Convicções
Não tendo simpatias de maior pelo ideário de esquerda (pelo menos com uma parte significativa dele) tenho-as por algumas pessoas que militam naquela área política. Aliás, por regra, tenho simpatia por quem tem convicções quando estas não ofendem os princípios, que tenho por elementares, de Cidadania, Democracia e Liberdade. Vem isto a propósito de Manuel Alegre e da sua candidatura à liderança do PS.
Ao contrário de muita gente da minha área política não sou apologistas do “quanto pior, melhor”. José Sócrates está ao nível, grosso modo, de Pedro Santana Lopes. Não falará dos Violinos mas não consegue dizer mais do que o conjunto de banalidades costumeiras. É o pior.
Manuel Alegre é um homem de convicções. É certo que não as partilho, mas integram-se no tal quadro de Cidadania, Democracia e Liberdade. Muitos dirão que apenas tem passado. Eu direi que os homens de convicções, como ele, têm sempre futuro. Porque as convicções e os ideais, contrariamente ao que as luminárias de serviço querem fazer crer, não são passado nem estão fora de moda.
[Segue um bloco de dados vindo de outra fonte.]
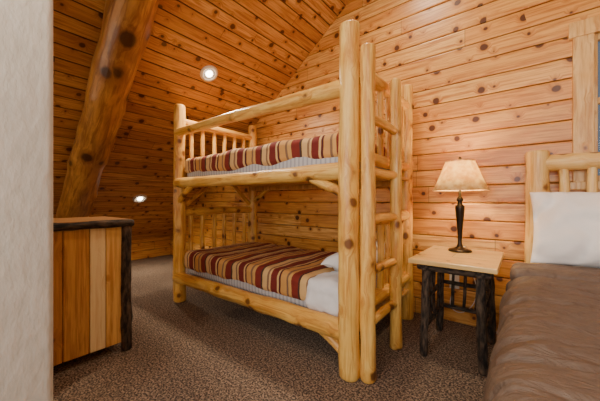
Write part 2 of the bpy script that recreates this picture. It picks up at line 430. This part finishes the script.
# ---------------------------------------------------------------- bunk bed
XA, XC, YA, YD = -.775, -2.70, 1.43, 2.44
bunk = empty('log_bunk_bed', ((XA+XC)/2, (YA+YD)/2, 0))
log('post_front_right', (XA+.005, YA, 0), (XA+.005, YA, 2.0), .062, .056, m_log, bunk, 22)
log('post_back_right', (XA, YD, 0), (XA, YD, 1.97), .056, .052, m_log, bunk)
log('post_front_left', (XC+.02, YA+.03, 0), (XC+.02, YA+.03, 1.95), .060, .054, m_log, bunk)
log('post_back_left', (XC, YD, 0), (XC, YD, 1.95), .056, .052, m_log, bunk)
for nm, y in (('front', YA+.01), ('back', YD)):
    log('upper_rail_'+nm, (XC, y, 1.175), (XA, y, 1.175), .046, .052, m_log, bunk)
    log('lower_rail_'+nm, (XC, y, .24), (XA, y, .25), .054, .060, m_log, bunk)
log('guard_rail_front', (XC, YA+.01, 1.67), (XA, YA, 1.645), .038, .046, m_log, bunk)
log('guard_rail_back', (XC, YD, 1.62), (XA, YD, 1.62), .038, .04, m_log, bunk)
for nm, x in (('foot', XC), ('head', XA)):
    for i, (z, r) in enumerate(((1.79, .042), (1.28, .04), (.88, .042), (.36, .045))):
        log(f'{nm}_crossrail_{i}', (x, YA+.02, z), (x, YD, z), r, r*.95, m_log, bunk)
    for j in range(6):
        y = YA+.16+j*.142
        log(f'{nm}_spindle_up_{j}', (x, y, 1.28), (x, y, 1.79), .024, .022, m_log, bunk, 12)
        log(f'{nm}_spindle_low_{j}', (x, y, .36), (x, y, .88), .024, .022, m_log, bunk, 12)
yb = YA+.02
log('brace_1', (XC+.02, yb, .98), (XC+.27, yb, 1.15), .028, .028, m_log, bunk, 12)
log('brace_2', (XA-.02, yb, 1.03), (XA-.28, yb, 1.14), .030, .030, m_log, bunk, 12)
log('brace_3', (XA-.02, yb, .10), (XA-.22, yb, .21), .030, .030, m_log, bunk, 12)
log('brace_4', (XC, YD, .96), (XC+.3, YD, 1.15), .028, .028, m_log, bunk, 12)
log('brace_5', (XC, YA+.1, .95), (XC, YA+.36, 1.15), .026, .026, m_log, bunk, 12)
log('brace_6', (XC, YD-.05, .95), (XC, YD-.32, 1.22), .026, .026, m_log, bunk, 12)
for i in range(11):
    x = XC+.12+i*.17
    box(f'slat_up_{i}', (x, YA+.03, 1.165), (x+.14, YD-.02, 1.185), m_trim, bunk, .003)
    box(f'slat_low_{i}', (x, YA+.03, .24), (x+.14, YD-.02, .26), m_trim, bunk, .003)
box('ledger_up', (XC+.05, YD-.08, 1.12), (XA-.05, YD-.04, 1.165), m_trim, bunk)
mx0, mx1, my0, my1 = XC+.07, XA-.07, YA+.05, YD-.06
soft_box('mattress_up', (mx0, my0+.01, 1.187), (mx1, my1, 1.37), .05, m_tick, bunk)
soft_box('mattress_low', (mx0, my0+.01, .262), (mx1, my1, .46), .05, m_tick, bunk)
def bdisp(w): return .018*noise.fractal(Vector((w.x*4, w.y*2.2, w.z*3)), 1, 2, 4)
soft_box('blanket_up', (mx0-.01, my0-.008, 1.255), (mx1+.01, my1+.01, 1.425), .055, m_blanket, bunk, 60, disp=bdisp)
soft_box('blanket_low', (mx0-.01, my0-.008, .315), (-1.10, my1+.01, .50), .06, m_blanket, bunk, 60, disp=bdisp)
soft_box('sheet_low', (-1.14, my0-.015, .28), (mx1+.01, my1, .49), .06, m_sheet, bunk, 44, disp=lambda w: .022*noise.fractal(w*6, 1, 2, 3))
pillow('pillow_low', .34, .66, .19, Matrix.Translation((-.965, 2.0, .572)) @ Matrix.Rotation(math.radians(-10), 4, 'Y'), m_pillow, bunk)
XLd = XA+.10
log('ladder_pole_near', (XLd, YA+.035, 0), (XLd, YA+.035, 1.86), .044, .040, m_log, bunk, 18)
log('ladder_pole_far', (XLd, YA+.47, 0), (XLd, YA+.47, 1.82), .040, .036, m_log, bunk, 18)
for i, z in enumerate((.31, .60, .89, 1.17, 1.46)):
    log(f'ladder_rung_{i}', (XLd, YA+.03, z), (XLd, YA+.47, z), .027, .027, m_log, bunk, 12)

# ---------------------------------------------------------------- nightstand
tx0, tx1, ty0, ty1, tz = -.575, -.105, 1.84, 2.50, .63
tb = empty('bark_leg_nightstand', ((tx0+tx1)/2, (ty0+ty1)/2, 0))
box('top', (tx0, ty0, tz-.028), (tx1, ty1, tz), m_tabletop, tb, .005)
lx0, lx1, ly0, ly1 = tx0+.085, tx1-.085, ty0+.09, ty1-.12
for i, (x, y) in enumerate(((lx0, ly0), (lx1, ly0), (lx0, ly1), (lx1, ly1))):
    log(f'leg_{i}', (x+(.015 if x == lx1 else -.015), y, 0), (x, y, tz-.028), .026, .023, m_bark, tb, 16, .008, .14)
for i, (a, b_) in enumerate((((lx0, ly0), (lx1, ly0)), ((lx0, ly1), (lx1, ly1)), ((lx0, ly0), (lx0, ly1)), ((lx1, ly0), (lx1, ly1)))):
    ea = Vector((*a, tz-.055)); eb = Vector((*b_, tz-.055)); d = (eb-ea).normalized()*.05
    log(f'apron_{i}', ea-d, eb+d, .023, .023, m_bark, tb, 14, .004, .12)
    for kz, z in enumerate((.38, .20)):
        if i == 0: continue
        log(f'stretcher_{i}_{kz}', (*a, z), (*b_, z), .015, .014, m_bark, tb, 10, .006, .12)
for i in range(3):
    x = lx0+(i+1)*(lx1-lx0)/4; y = ly0+(i+1)*(ly1-ly0)/4
    log(f'twig_back_{i}', (x, ly1, .20), (x+.01, ly1, tz-.055), .011, .010, m_bark, tb, 10, .008, .12)
    log(f'twig_side_{i}', (lx0, y, .20), (lx0, y+.01, tz-.055), .011, .010, m_bark, tb, 10, .008, .12)
    log(f'twig_side2_{i}', (lx1, y, .20), (lx1, y+.01, tz-.055), .011, .010, m_bark, tb, 10, .008, .12)

# ---------------------------------------------------------------- lamp
lp = Vector((-.36, 2.34, tz))
lamp = empty('table_lamp', lp); LM = Matrix.Translation(lp)
lathe('base', [(.001, 0), (.075, 0), (.078, .006), (.072, .014), (.045, .02), (.022, .032), (.014, .055), (.013, .09), (.017, .15), (.023, .22),
               (.028, .28), (.031, .315), (.030, .33), (.018, .342), (.014, .36), (.022, .372), (.020, .385), (.009, .40), (.008, .47), (.001, .47)], m_bronze, lamp, LM)
lathe('shade', [(.180, .445), (.138, .54), (.095, .655), (.093, .655), (.136, .539), (.178, .445), (.180, .445)], m_shade, lamp, LM, 40)
lathe('shade_rim', [(.182, .442), (.182, .450), (.176, .450), (.176, .442), (.182, .442)], m_trim, lamp, LM, 40)
lathe('shade_rim_top', [(.097, .650), (.097, .657), (.091, .657), (.091, .650), (.097, .650)], m_trim, lamp, LM, 40)
lathe('finial', [(.004, .47), (.004, .665), (.012, .672), (.010, .683), (.001, .69)], m_bronze, lamp, LM, 16)
for i in range(3):
    a = i*2.094
    log(f'spider_{i}', lp+Vector((0, 0, .650)), lp+Vector((math.cos(a)*.093, math.sin(a)*.093, .652)), .0025, .0025, m_bronze, lamp, 8, 0, 0)
lathe('bulb', [(.001, .47), (.015, .475), (.03, .52), (.028, .55), (.001, .57)], emis('lamp_bulb', (1, .82, .55), 8), lamp, LM, 20)
ld = bpy.data.lights.new('table_lamp_light', 'POINT'); ld.energy = 22; ld.color = (1, .76, .46); ld.shadow_soft_size = .045
lo = bpy.data.objects.new('bulb_light', ld); lo.location = lp+Vector((0, 0, .59)); link(lo, lamp)

outl = empty('wall_outlet', (-.44, YW-.004, .34))
box('plate', (-.475, YW-.006, .28), (-.405, YW+.004, .395), m_white, outl, .003)
box('plug', (-.455, YW-.035, .30), (-.425, YW-.006, .33), m_white, outl, .004)
cu = bpy.data.curves.new('power_cord', 'CURVE'); cu.dimensions = '3D'; cu.bevel_depth = .003
s_ = cu.splines.new('BEZIER'); pts = [(-.44, YW-.035, .315), (-.43, 2.54, .12), (-.30, 2.54, .20), (-.33, 2.53, .55), (-.345, 2.505, .64), (-.36, 2.42, .637)]
s_.bezier_points.add(len(pts)-1)
for p_, q in zip(s_.bezier_points, pts): p_.co = q; p_.handle_left_type = p_.handle_right_type = 'AUTO'
co = bpy.data.objects.new('cord', cu); cu.materials.append(m_white); link(co, outl)

# ---------------------------------------------------------------- queen log bed (right)
bed = empty('log_bed', (.7, 1.45, 0))
hy = 2.50
log('head_post_left', (.075, hy, 0), (.075, hy, 1.335), .068, .062, m_loglight, bed, 20)
log('head_post_right', (1.40, hy, 0), (1.40, hy, 1.335), .068, .062, m_loglight, bed, 20)
log('head_rail_top', (.075, hy, 1.25), (1.40, hy, 1.25), .052, .052, m_loglight, bed)
log('head_rail_low', (.075, hy, .70), (1.40, hy, .70), .045, .045, m_loglight, bed)
for i in range(9):
    x = .205+i*.133
    log(f'head_spindle_{i}', (x, hy, .70), (x, hy, 1.25), .027, .025, m_loglight, bed, 12)
for i, (x, y) in enumerate(((.09, .55), (1.38, .55))):
    log(f'foot_leg_{i}', (x, y, 0), (x, y, .42), .05, .05, m_loglight, bed)
soft_box('mattress', (0.0, .50, .22), (1.46, 2.43, .575), .06, m_sheet, bed)
def ridge(v): return max(0.0, 1-4.5*abs(noise.noise(v)))
def cd(w):
    q = w + .025*Vector((noise.noise(w*4), noise.noise(w*4+Vector((9, 0, 0))), 0))
    a = ridge(Vector((q.x*3+q.y*.8, q.y*5.0-q.x*1.0, q.z*4)))
    g = .016*noise.noise(Vector((w.x*2.5, w.y*2.5, w.z*2.5)))
    ph = q.y/.13
    t = abs((ph % 1)-.5)*2            # 1 at the stitch line
    ch = -.014*max(0, (t-.72)/.28)**1.5
    s = (q.x if w.z > .5 else q.z)
    pk = .0045*math.sin(s*62+5*noise.noise(q*4)+math.floor(ph+.5)*2.1)*max(0, (t-.3)/.7)
    wr = .006*(noise.fractal(Vector((w.x*7, w.y*16, w.z*8)), 1, 2, 2))
    return .009*a+ch+pk+g+wr-.003
soft_box('comforter', (-.075, .42, .10), (1.53, 2.13, .62), .13, m_comf, bed, 220, disp=cd)
soft_box('comforter_fold', (-.065, 1.90, .53), (1.51, 2.17, .645), .056, m_comf, bed, 90, disp=lambda w: .7*cd(w))
def lean(x, y, z, ang): return Matrix.Translation((x, y, z)) @ Matrix.Rotation(math.radians(ang), 4, 'X')
pillow('pillow_left', .70, .48, .26, lean(.385, 2.25, .845, 60), m_pillow, bed)
pillow('pillow_right', .70, .48, .26, lean(1.09, 2.25, .845, 60), m_pillow, bed)

# ---------------------------------------------------------------- dresser
dx1, dx0, dy0, dy1, dz = -2.09, -2.58, -.15, .765, .875
dr = empty('rustic_dresser', ((dx0+dx1)/2, (dy0+dy1)/2, 0))
box('top', (dx0-.02, dy0-.03, dz-.022), (dx1+.025, dy1+.03, dz), m_drtop, dr, .005)
log('top_edge_bark', (dx1+.018, dy0-.03, dz-.024), (dx1+.018, dy1+.035, dz-.024), .024, .024, m_bark, dr, 14, .003, .2)
log('top_edge_bark_2', (dx0, dy1+.02, dz-.024), (dx1+.02, dy1+.02, dz-.024), .023, .023, m_bark, dr, 14, .003, .2)
for i, (x, y) in enumerate(((dx1, dy1), (dx1, dy0), (dx0, dy1), (dx0, dy0))):
    log(f'corner_post_{i}', (x, y, 0), (x, y, dz-.03), .032, .030, m_bark, dr, 18, .004, .1)
box('carcass', (dx0+.01, dy0+.02, .06), (dx1-.012, dy1-.012, dz-.025), m_dr1, dr, .003)
edges = [dy0+.03, .08, .27, .43, .56, .645, dy1-.02]
mats = [m_dr1, m_dr1, m_dr1, m_dr1, m_dr2, m_dr3]
for i in range(6):
    box(f'side_board_{i}', (dx1-.014, edges[i]+.002, .06), (dx1+.002, edges[i+1]-.002, dz-.045), mats[i], dr, .003)
for i in range(3):
    z0 = .10+i*.245
    box(f'drawer_{i}', (dx0+.05, dy1-.012, z0), (dx1-.05, dy1+.008, z0+.225), m_dr2, dr, .005)
    for j, x in enumerate((dx0+.15, dx1-.15)):
        log(f'knob_{i}_{j}', (x, dy1+.008, z0+.11), (x, dy1+.035, z0+.11), .014, .016, m_bark, dr, 12, 0, .05)

# ---------------------------------------------------------------- lights & world
gg = emis('fill_globe_glass', (1, .89, .72), 21)  # glow of the large added fill light
def globe(name, loc, r, stem_to, mat):
    pg = empty(name, loc); PM = Matrix.Translation(loc)
    lathe('globe', [(.001, -r)]+[(r*math.sin(a*math.pi/16), -r*math.cos(a*math.pi/16)) for a in range(1, 16)]+[(.001, r)], mat, pg, PM)
    d = (Vector(stem_to)-Vector(loc)).normalized()
    log('stem', Vector(loc)+d*(r-.01), stem_to, .012, .012, m_bronze, pg, 10, 0, 0)
globe('added_fill_globe', (.45, -.35, 2.75), .19, (.45, -.35, ceil_z(.45)), gg)  # unseen hanging light, added as general fill near the camera
globe('added_fill_sconce', (-3.0, YF+.22, 1.15), .11, (-3.0, YF, 1.15), emis('fill_sconce_glass', (1, .87, .70), 62))  # unseen wall light, added to brighten the left ceiling
globe('added_fill_globe.001', (-1.05, .0, 2.05), .10, (-1.05, .0, ceil_z(-1.05)), emis('small_fill_globe_glass', (1, .89, .72), 14))  # unseen small light, added to brighten the beam and bunk post
def area(name, loc, d, sx, sy, e, c):
    ld = bpy.data.lights.new(name, 'AREA'); ld.shape = 'RECTANGLE'; ld.size = sx; ld.size_y = sy; ld.energy = e; ld.color = c
    o = bpy.data.objects.new(name, ld); o.location = loc; o.rotation_euler = Vector(d).to_track_quat('-Z', 'Z').to_euler(); COL.objects.link(o)
area('added_fill_area', (.3, YF-.06, 1.6), (0, 1, .05), 2.5, 1.35, 72, (1, .98, .94))  # fill light added outside the unseen front window
w = bpy.data.worlds.new('World'); scene.world = w; w.use_nodes = True
w.node_tree.nodes['Background'].inputs[0].default_value = (.45, .50, .58, 1); w.node_tree.nodes['Background'].inputs[1].default_value = .35

cam = bpy.data.cameras.new('camera'); cam.lens = 282/600*36; cam.sensor_width = 36; cam.clip_start = .02
co = bpy.data.objects.new('camera', cam); co.location = (0, 0, 1.0)
co.rotation_euler = (math.radians(90), 0, math.radians(38.3)); COL.objects.link(co); scene.camera = co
Ainda que outro resultado não tivesse, a candidatura de Manuel Alegre tem tido a qualidade de dizer que a Política não precisa de ser a barrasquice trauliteira em que se caiu nos últimos anos, mas pode (e deve, digo eu) ser um espaço de debate de ideias e de propostas.
E nunca terá vindo mais a propósito o poema escrito pelo próprio Manuel Alegre e que abriu o seu primeiro livro de poesia, Praça da Canção, publicado em 1965:
Apresentação
Cantar não é talvez suficiente.
Não porque não acendam de repente as noites
tuas palavras irmãs do fogo
mas só porque as palavras são
apenas chama e vento.
Eu venho incomodar.
Trago palavras como bofetadas
e é inútil mandarem-me calar
porque a minha canção não fica no papel.
Eu venho tocar os sinos.
Planto espadas
e transformo destinos.
Os homens ouvem-me cantar
e a pele
dos homens fica arrepiada.
E depois é madrugada
dentro dos homens onde ponho
uma espingarda e um sonho.
E é inútil mandarem-me calar.
De certo modo sou um guerrilheiro
que traz a tiracolo
uma espingarda carregada de poemas
ou se preferem sou um marinheiro
que traz o mar ao colo
e meteu um navio pela terra dentro
e pendurou depois no vento
uma canção.
Já disse: planto espadas
e transformo destinos.
E para isso basta-me tocar os sinos
que cada homem tem no coração.
in Manuel Alegre - Obra Poética, Publicações D. Quixote, Lisboa, 1999.